La sola via è la nostra. Tutto il resto è riassunto.
Chi rinuncia alla propria voce per ascoltare quella di tutti, finisce per non dire più nulla — nemmeno a sé stesso.
In un’epoca in cui chiunque ha qualcosa da insegnare — spesso senza sapere nulla — il vero atto rivoluzionario è scegliere di non imparare da nessuno, se non da sé stessi. Sì, ci siamo stufati dei manuali preconfezionati su come vivere meglio scritti da chi, al massimo, vive bene in copertina. Abbiamo bisogno, semmai, di meno guru e più silenzio.
L’esperienza non si copia, si suda
In mezzo al mercato dell’illuminazione prêt-à-porter, si fa largo il sospetto che l’unica vera autorità sia l’esperienza diretta, quella che nasce dal fallimento, non dalla bio di LinkedIn.
Ogni tentativo di clonare la saggezza di qualcun altro è un’imitazione con lo scotch che si stacca alla prima pioggia.
Scegliere la propria via è un gesto oscenamente coraggioso, perché implica l’irrimediabile rischio del ridicolo.
Ma è anche l’unico gesto capace di produrre una vita autentica, degna non di essere capita, ma almeno vissuta.
Il “non-maestro” come antidoto alla passività
In un mondo che ci vuole apprendisti di chiunque, il “non-maestro” è una figura necessaria, perché libera dalla nevrosi del consenso e dall’ossessione del metodo.
Non insegna, non guida, cammina da solo e se cade non chiama nessuno.
La sua autorevolezza non sta nel dire cosa fare, ma nel non dire nulla che non abbia già fatto.
Mettere in gioco la reputazione: e allora?
Chi sceglie sé stesso mette automaticamente in crisi chi ha scelto di piacere agli altri.
E questo, ovviamente, gli viene fatto pagare. Non con la censura, ma con il sospetto, l’isolamento, il commento passivo-aggressivo del “sì, ma non funziona per tutti”.
Funziona per chi ha il fegato di provarci, non per chi aspetta l’approvazione prima ancora di iniziare.

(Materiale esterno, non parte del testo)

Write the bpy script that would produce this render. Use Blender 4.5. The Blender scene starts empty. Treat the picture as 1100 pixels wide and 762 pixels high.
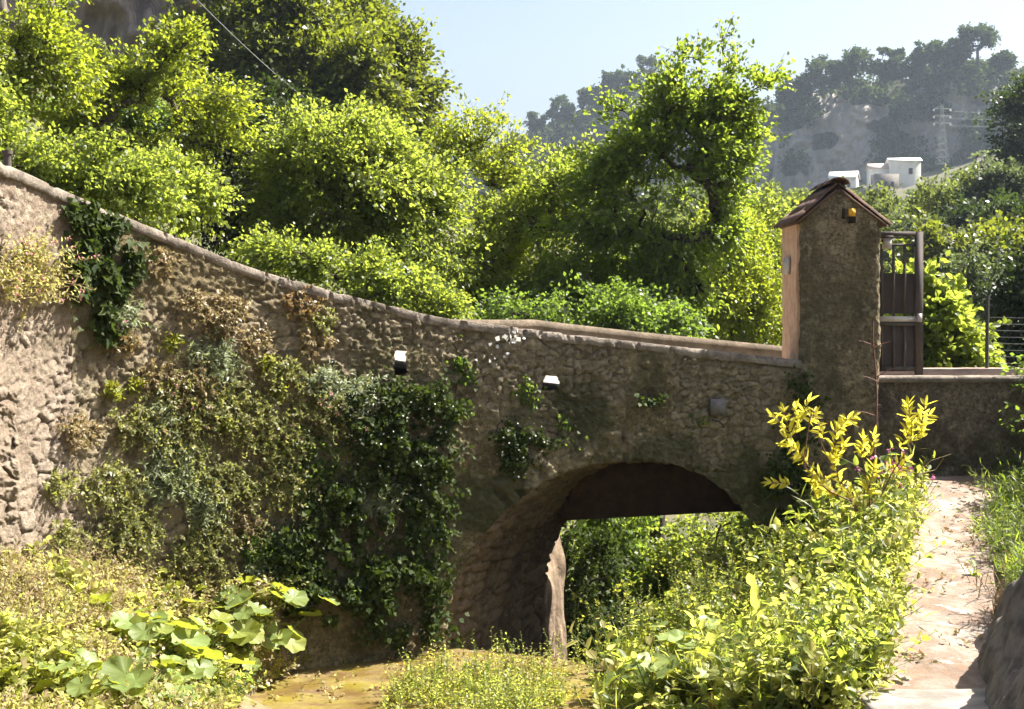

Autenticità: non è moda, è disobbedienza
L’autenticità è diventata una parola da social, purtroppo. Ma vivere davvero secondo i propri parametri è un atto scomodo, malvisto e poco vendibile.
È rinunciare a piacere, a essere compresi, a entrare nei gruppi Telegram dove si decidono le sorti dei vincenti.
È fare del proprio desiderio una priorità, non un argomento da nascondere.
Il valore intrattabile della scelta personale
In fondo, scegliere sé stessi è un gesto che non ha pubblico. È un atto da dietro le quinte.
Ma è proprio lì che accade il vero spettacolo: quello in cui ci si salva, ci si ride in faccia, ci si reinventa.
Le risposte degli altri sono rassicuranti. Le nostre domande, invece, sono pericolose. Per questo valgono di più.
Il “non-maestro” come possibilità radicale
Chi sceglie di essere il “non-maestro” della propria vita, rinuncia al favore del pubblico ma conquista qualcosa di infinitamente più raro: la libertà di definirsi.
In un mondo che ci offre continuamente versioni semplificate di noi stessi, scegliere la complessità della propria unicità è il solo atto di grandezza rimasto.
N.B: Hai appena letto:
Un manifesto per chi rifiuta la scorciatoia del consiglio e sceglie la strada lunga della coscienza. Senza follower, senza formule. Con la sola bussola del dubbio.